Armwrestling was different kind of event

March 26, 2011

Elaine Blik, Aberdeen’s resident world armwrestling champion, had told me a story last September about how in 1991 she had snapped her arm while competing left-handed.

As she explained in detail how the injury occurred and the trauma associated with the injury, I squirmed around a bit. When the NFL shows those bone-breaking replays, I look the other direction.

Of course, I figured I would never see anything like that. There were no arm wrestling tournaments on my schedule.

However, Blik’s passion about her sport got me to thinking when I saw a poster for the “Bad To The Bone Armwrestling Championships” that was being held on Saturday at the Clarion Inn right here in Pocatello.

With the weather sour, I thought this would be a good chance to try something on the “completely different” menu.

Most of us have seen some kind of armwrestling on television, and this competition was pretty much true to form. You have a pool table for pool, a poker table for poker and arm wrestling has its own arm wrestling table.

A pair of officials make sure the contestants have the grips just right, and then it’s “Let ’er rip.” In theory, pretty simple stuff.

I am a sucker for any kind of competition and this was no different. The competition ranged from children to seniors, from the smallest flyweights to the super heavies, from men to women. I could imagine myself up there … until I looked down at my pencil wrists.

This was one of those competitions that went all day and half the night, and I knew the competitive level would soar as we moved closer to the night’s open classes.

From what I perceived from this particular tournament, the early rounds kind of resemble hitting someone with a shovel. It takes about a half second from start to finish … a kind of “Whack!” and it’s over.

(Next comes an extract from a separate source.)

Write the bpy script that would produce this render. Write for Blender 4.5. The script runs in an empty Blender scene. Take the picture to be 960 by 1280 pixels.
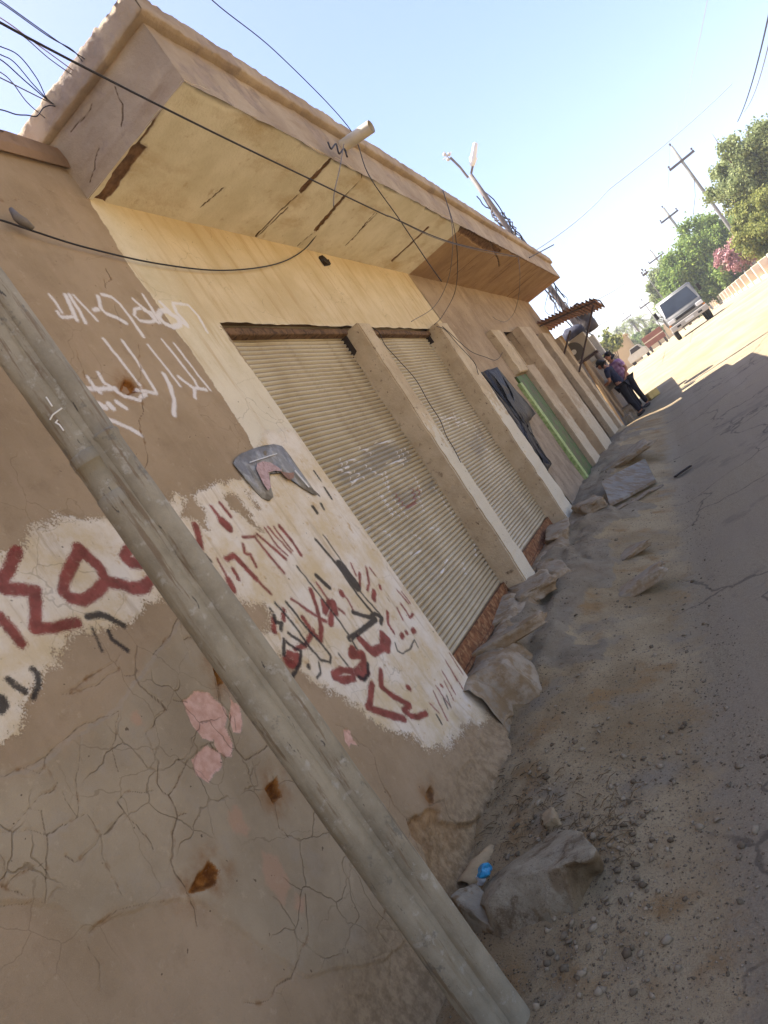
import bpy, bmesh, math, random
import numpy as np
from mathutils import Vector, Matrix
random.seed(7); rng = np.random.default_rng(7)
SC = bpy.context.scene
COL = SC.collection

# ------------------------------------------------------------------ camera
F_PX, YAW, PITCH, ROLL = 925.0, math.radians(-24.4), math.radians(1.55), math.radians(-35.1)
EYE = np.array([0.0, 0.0, 1.6])
def cam_axes():
    f = np.array([math.sin(YAW)*math.cos(PITCH), math.cos(YAW)*math.cos(PITCH), math.sin(PITCH)])
    r = np.cross(f, [0, 0, 1]); r /= np.linalg.norm(r); u = np.cross(r, f)
    c, s = math.cos(ROLL), math.sin(ROLL)
    return np.array([c*r+s*u, -s*r+c*u, f])
AX = cam_axes()
cam = bpy.data.cameras.new('camera'); co = bpy.data.objects.new('camera', cam); COL.objects.link(co)
cam.sensor_fit = 'VERTICAL'; cam.sensor_height = 36.0; cam.lens = 36.0*F_PX/1280.0
cam.clip_start = 0.05; cam.clip_end = 3000
m3 = Matrix((AX[0], AX[1], -AX[2])).transposed()
co.matrix_world = Matrix.Translation(Vector(EYE)) @ m3.to_4x4()
SC.camera = co

# ------------------------------------------------------------------ light
SUN_EL, SUN_DIR = math.radians(63), (-0.98, 0.12)          # horizontal direction towards the sun
az = math.atan2(SUN_DIR[0], SUN_DIR[1])                     # clockwise from +y
w = bpy.data.worlds.new('World'); SC.world = w; w.use_nodes = True
nt = w.node_tree; bg = nt.nodes['Background']
sky = nt.nodes.new('ShaderNodeTexSky'); sky.sky_type = 'NISHITA'; sky.sun_disc = False
sky.sun_elevation = SUN_EL; sky.sun_rotation = az
sky.air_density = 1.0; sky.dust_density = 1.3; sky.ozone_density = 3.0
tint = nt.nodes.new('ShaderNodeVectorMath'); tint.operation = 'MULTIPLY'; tint.inputs[1].default_value = (1.10, 0.96, 1.01)
nt.links.new(sky.outputs[0], tint.inputs[0]); nt.links.new(tint.outputs[0], bg.inputs[0]); bg.inputs[1].default_value = 0.1
sd = bpy.data.lights.new('sun', 'SUN'); sd.energy = 5.0; sd.angle = math.radians(0.5); sd.color = (1, 0.95, 0.87)
so = bpy.data.objects.new('sun', sd); COL.objects.link(so)
h = math.hypot(*SUN_DIR)
sv = Vector((SUN_DIR[0]/h*math.cos(SUN_EL), SUN_DIR[1]/h*math.cos(SUN_EL), math.sin(SUN_EL)))
so.rotation_euler = sv.to_track_quat('Z', 'Y').to_euler(); so.location = (-20, 20, 40)
SC.view_settings.view_transform = 'Standard'; SC.view_settings.look = 'None'
SC.view_settings.exposure = 1.75; SC.view_settings.gamma = 1.0; SC.view_settings.use_curve_mapping = False
SC.render.engine = 'CYCLES'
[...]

Then in the later rounds, it starts to get interesting.

I was having a good time. It was kind of an indoor picnic atmosphere with some of the competitors immediately grabbing a hot dog and cocktail right after competing … win or lose. How often do you hear a sporting event announcer say, “Don’t forget to tip your bartenders?”

The more serious competitors in the crowd, including those open division contestants who traveled from Boise or other states to test the best Southeast Idaho has to offer, kept their mind on business.

Robert Millward, an American Falls mechanic and a huge man, was entered in both the novice and open divisions at heavyweight. He has been away from the arm wrestling game for a while, but his strength was impressive. At one point, Blik wanted to take a photo, so Millward actually held up his opponent for a few seconds until she had snapped away, then finished his business with a twitch of his arm.

Millward said he couldn’t stay away from armwrestling because he missed the emotional rush of looking someone right in the eye and then testing strength … mano y mano.

Not far away from Millward was Shawn McEntire, a Highland High grad and a former ISU track athlete who now lives in Boise. McEntire said he just loves the competition and that, like any sport, the best armwrestlers (arm wrestlers) have to be dedicated to their training to succeed. “Armwrestling is a whole different ballgame,” McEntire said. “It’s about tendon strength. If you don’t train, you can get hurt pretty easy.”

Also competing in the open division at 176 pounds was Preston’s Damon Hull, the defending champ in both right- and left-handed competition. Hull picked up the sport after graduating from Preston in 2005.

Hull, who sports Pop-eye forearms, said it is hard to find a sport to remain competitive after high school sports have left the picture. Armwrestling keeps him training hard and he travels through Utah and Nevada to compete.

“If you don’t train hard, you won’t do well in armwrestling,” he said.

On Saturday, Hull started slamming down his opponents as the open division contestants squared off.

It looked somewhat unusual as every shape and size body walked to the front of the room to compete. “Some guys are just ripped and big, and you throw them down like nothing,” said Hull, who said when he got started in the sport he was crushed by some pretty scrawny looking guys who simply had great technique. He learned to improve his own technique, and to never judge an armwrestling book by its cover.

The men were finishing their left-handed competition when a pair of ladies faced off next to them. Jolene Richards and Haley Juglar-Cox were locked up for a very long four or five seconds in a 143-176 pounds open division ladies match, when Juglar-Cox turned her body just a bit to hopefully add some more force. Richards kept the pressure on.

The next sound was like a tree limb snapping in half. Juglar-Cox, who made the drive from Utah to compete, broke her arm just as Blik had described to me about her own injury years ago. As awful as it was to hear about, it was much worse to see in person.

The time passed as everyone waited for the EMTs to arrive, and I wondered how Blik ever got herself to compete again. As Juglar-Cox screamed in pain in the background, I wondered if she would have that same kind of strength. I looked at the armwrestling tables and wondered how much pressure it takes to snap a bone.

Basically, it was just more proof that every sport comes with a risk, and requires a certain amount of training for the competitors to be as safe as possible.

Myself, as far as armwrestling goes, I think I will stick to golf.